— SET TASK —
Retype the whole listing verbatim and keep the pictures out of it.

— DATA SHOWN —

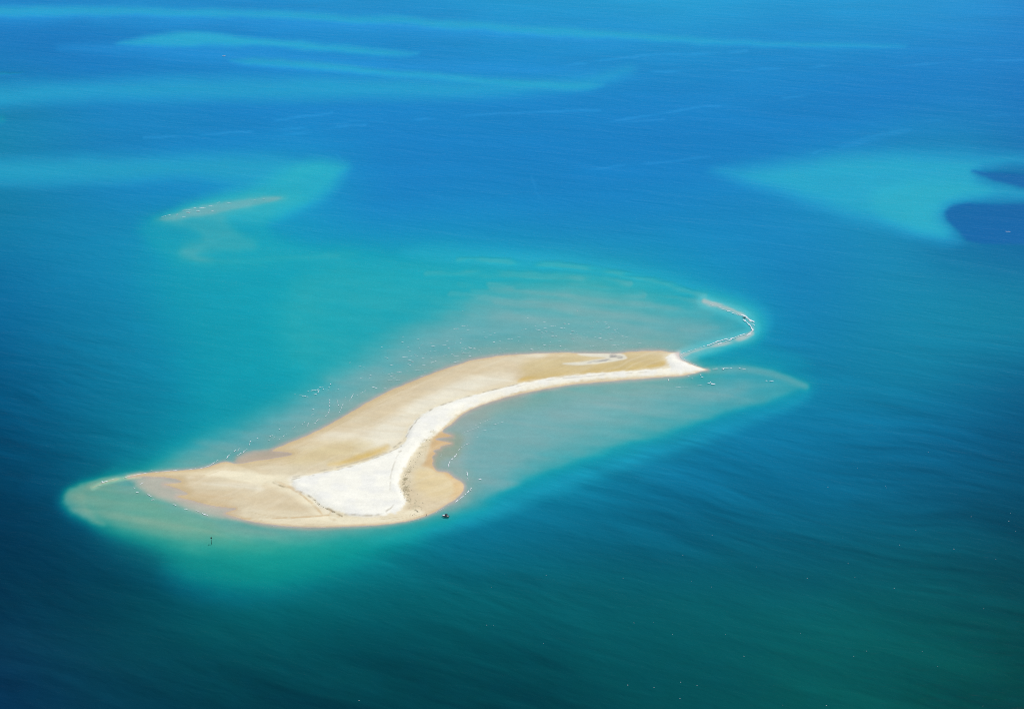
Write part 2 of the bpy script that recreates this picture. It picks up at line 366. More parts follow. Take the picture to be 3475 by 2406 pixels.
# drifting patches of sediment; swell shading painted into the water colour as stripes
patch = fbm(GX / 160, GY / 90, 95, 4)
ca, sa = math.cos(-.48), math.sin(-.48)
RX, RY = GX * ca + GY * sa, -GX * sa + GY * ca
RY = RY + 14 * fbm(GX / 130, GY / 130, 97, 2)
wave_shade = .65 * fbm(RX / 110, RY / 17, 98, 3) + .35 * fbm(RX / 34, RY / 5.5, 99, 2)
wave_shade = wave_shade * (.55 + .9 * smooth(.5 + vnoise(GX / 120, GY / 120, 96)))
openw = smooth((tau - 4) / 8) * smooth((V - 900) / 700)
BODY *= (1 + .15 * wave_shade * openw)[..., None]
lowr = smooth((V - 1350) / 700) * smooth((U - 300) / 1200)
BODY[..., 2] *= 1 - .17 * smooth((V - 1450) / 600) - .02 * lowr
BODY[..., 1] *= 1 + .03 * lowr
BODY = np.clip(BODY * (1 + .035 * patch)[..., None], 0.0005, 1)

# ------------------------------------------------------------------ sand
tan = srgb(220, 207, 178); pale = srgb(233, 226, 206); white = srgb(248, 246, 236); yellow = srgb(214, 178, 78)
brown = srgb(204, 172, 126); wet = srgb(172, 152, 138); cream = srgb(238, 228, 200); grey = srgb(160, 158, 156)
bed = srgb(184, 173, 173)
col = np.empty(U.shape + (3,)); col[:] = tan
def dye(c, m, k=1.0):
    global col
    col = col + (c - col) * (np.clip(m * k, 0, 1))[..., None]
dye(brown, smooth(.5 + .9 * fbm(U / 140, V / 40, 41, 3)), .22)
# pale inner sand
dye(pale, mask(ZC([(-300, 1000), (-100, 830), (100, 680), (350, 540), (650, 420), (900, 370), (1050, 400), (1000, 490), (700, 570), (400, 690), (230, 850), (100, 980), (-100, 1020)]), 26, 16), 1.0)
dye(pale, mask(ZB([(600, 60), (1000, 20), (1450, 10), (1480, 100), (1350, 160), (1100, 120), (800, 130)]), 14, 14), .6)
dye(cream, mask(ZB([(-300, 800), (0, 795), (300, 802), (600, 790), (830, 765), (960, 790), (1150, 795), (1320, 785), (1480, 740), (1560, 700), (1660, 745), (1500, 806), (1200, 846), (800, 860), (450, 852), (200, 826), (0, 806)]), 5, 7), .95)
dye(cream, mask(ZB([(-100, 380), (150, 400), (330, 425), (500, 430), (490, 490), (560, 560), (660, 620), (740, 710), (860, 770), (760, 770), (640, 700), (480, 600), (300, 520), (100, 470), (-150, 430)]), 12, 14), .9)
dye(cream, mask(ZA([(1100, 325), (1500, 295), (1780, 255), (1905, 220), (2050, 260), (2305, 345), (2305, 500), (2150, 430), (1900, 370), (1600, 340), (1300, 340)]), 7, 5), .95)
dye(pale, mask(ZA([(1560, 440), (1800, 420), (2100, 430), (2305, 470), (2305, 530), (2000, 470)]), 9, 9), .7)
dye(brown, mask(ZA([(1480, 530), (1700, 575), (1900, 595), (2000, 590), (1800, 560)]), 6, 8), .55)
dye(wet * .9, mask(ZA([(1420, 420), (1480, 408), (1420, 385)]), 8, 16), .4)
CREST = (ZB([(500, 452), (700, 420), (900, 372), (1150, 302), (1350, 218), (1430, 176), (1490, 106)])
         + ZC([(180, 890), (200, 830), (250, 762), (310, 712), (400, 662), (500, 622), (600, 592), (750, 552), (900, 512), (1000, 487), (1150, 457), (1300, 430), (1450, 412), (1700, 386), (2000, 368), (2230, 356)])
         + ZD([(1640, 388), (1600, 310), (1575, 258), (1610, 208), (1738, 186), (1743, 240), (1820, 308), (2000, 376), (2100, 402), (1900, 444), (1600, 474)])
         + ZC([(2150, 402), (2000, 408), (1700, 428), (1450, 458), (1250, 490), (1100, 524), (950, 562), (800, 610), (650, 664), (560, 722), (490, 790), (430, 860)])
         + ZB([(1640, 120), (1570, 210), (1510, 280), (1480, 340), (1440, 402), (1420, 470), (1422, 540), (1464, 600), (1482, 650), (1462, 705), (1400, 748), (1300, 778), (1150, 784), (1000, 776), (900, 745), (800, 712), (725, 672), (680, 622), (600, 582), (520, 552), (488, 500)]))
dye(cream, mask(CREST, 6, 24, step=4.0, warp=False), .8)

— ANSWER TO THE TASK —
Write part 2 of the bpy script that recreates this picture. It picks up at line 366. More parts follow. Take the picture to be 3475 by 2406 pixels.
# drifting patches of sediment; swell shading painted into the water colour as stripes
patch = fbm(GX / 160, GY / 90, 95, 4)
ca, sa = math.cos(-.48), math.sin(-.48)
RX, RY = GX * ca + GY * sa, -GX * sa + GY * ca
RY = RY + 14 * fbm(GX / 130, GY / 130, 97, 2)
wave_shade = .65 * fbm(RX / 110, RY / 17, 98, 3) + .35 * fbm(RX / 34, RY / 5.5, 99, 2)
wave_shade = wave_shade * (.55 + .9 * smooth(.5 + vnoise(GX / 120, GY / 120, 96)))
openw = smooth((tau - 4) / 8) * smooth((V - 900) / 700)
BODY *= (1 + .15 * wave_shade * openw)[..., None]
lowr = smooth((V - 1350) / 700) * smooth((U - 300) / 1200)
BODY[..., 2] *= 1 - .17 * smooth((V - 1450) / 600) - .02 * lowr
BODY[..., 1] *= 1 + .03 * lowr
BODY = np.clip(BODY * (1 + .035 * patch)[..., None], 0.0005, 1)

# ------------------------------------------------------------------ sand
tan = srgb(220, 207, 178); pale = srgb(233, 226, 206); white = srgb(248, 246, 236); yellow = srgb(214, 178, 78)
brown = srgb(204, 172, 126); wet = srgb(172, 152, 138); cream = srgb(238, 228, 200); grey = srgb(160, 158, 156)
bed = srgb(184, 173, 173)
col = np.empty(U.shape + (3,)); col[:] = tan
def dye(c, m, k=1.0):
    global col
    col = col + (c - col) * (np.clip(m * k, 0, 1))[..., None]
dye(brown, smooth(.5 + .9 * fbm(U / 140, V / 40, 41, 3)), .22)
# pale inner sand
dye(pale, mask(ZC([(-300, 1000), (-100, 830), (100, 680), (350, 540), (650, 420), (900, 370), (1050, 400), (1000, 490), (700, 570), (400, 690), (230, 850), (100, 980), (-100, 1020)]), 26, 16), 1.0)
dye(pale, mask(ZB([(600, 60), (1000, 20), (1450, 10), (1480, 100), (1350, 160), (1100, 120), (800, 130)]), 14, 14), .6)
dye(cream, mask(ZB([(-300, 800), (0, 795), (300, 802), (600, 790), (830, 765), (960, 790), (1150, 795), (1320, 785), (1480, 740), (1560, 700), (1660, 745), (1500, 806), (1200, 846), (800, 860), (450, 852), (200, 826), (0, 806)]), 5, 7), .95)
dye(cream, mask(ZB([(-100, 380), (150, 400), (330, 425), (500, 430), (490, 490), (560, 560), (660, 620), (740, 710), (860, 770), (760, 770), (640, 700), (480, 600), (300, 520), (100, 470), (-150, 430)]), 12, 14), .9)
dye(cream, mask(ZA([(1100, 325), (1500, 295), (1780, 255), (1905, 220), (2050, 260), (2305, 345), (2305, 500), (2150, 430), (1900, 370), (1600, 340), (1300, 340)]), 7, 5), .95)
dye(pale, mask(ZA([(1560, 440), (1800, 420), (2100, 430), (2305, 470), (2305, 530), (2000, 470)]), 9, 9), .7)
dye(brown, mask(ZA([(1480, 530), (1700, 575), (1900, 595), (2000, 590), (1800, 560)]), 6, 8), .55)
dye(wet * .9, mask(ZA([(1420, 420), (1480, 408), (1420, 385)]), 8, 16), .4)
CREST = (ZB([(500, 452), (700, 420), (900, 372), (1150, 302), (1350, 218), (1430, 176), (1490, 106)])
         + ZC([(180, 890), (200, 830), (250, 762), (310, 712), (400, 662), (500, 622), (600, 592), (750, 552), (900, 512), (1000, 487), (1150, 457), (1300, 430), (1450, 412), (1700, 386), (2000, 368), (2230, 356)])
         + ZD([(1640, 388), (1600, 310), (1575, 258), (1610, 208), (1738, 186), (1743, 240), (1820, 308), (2000, 376), (2100, 402), (1900, 444), (1600, 474)])
         + ZC([(2150, 402), (2000, 408), (1700, 428), (1450, 458), (1250, 490), (1100, 524), (950, 562), (800, 610), (650, 664), (560, 722), (490, 790), (430, 860)])
         + ZB([(1640, 120), (1570, 210), (1510, 280), (1480, 340), (1440, 402), (1420, 470), (1422, 540), (1464, 600), (1482, 650), (1462, 705), (1400, 748), (1300, 778), (1150, 784), (1000, 776), (900, 745), (800, 712), (725, 672), (680, 622), (600, 582), (520, 552), (488, 500)]))
dye(cream, mask(CREST, 6, 24, step=4.0, warp=False), .8)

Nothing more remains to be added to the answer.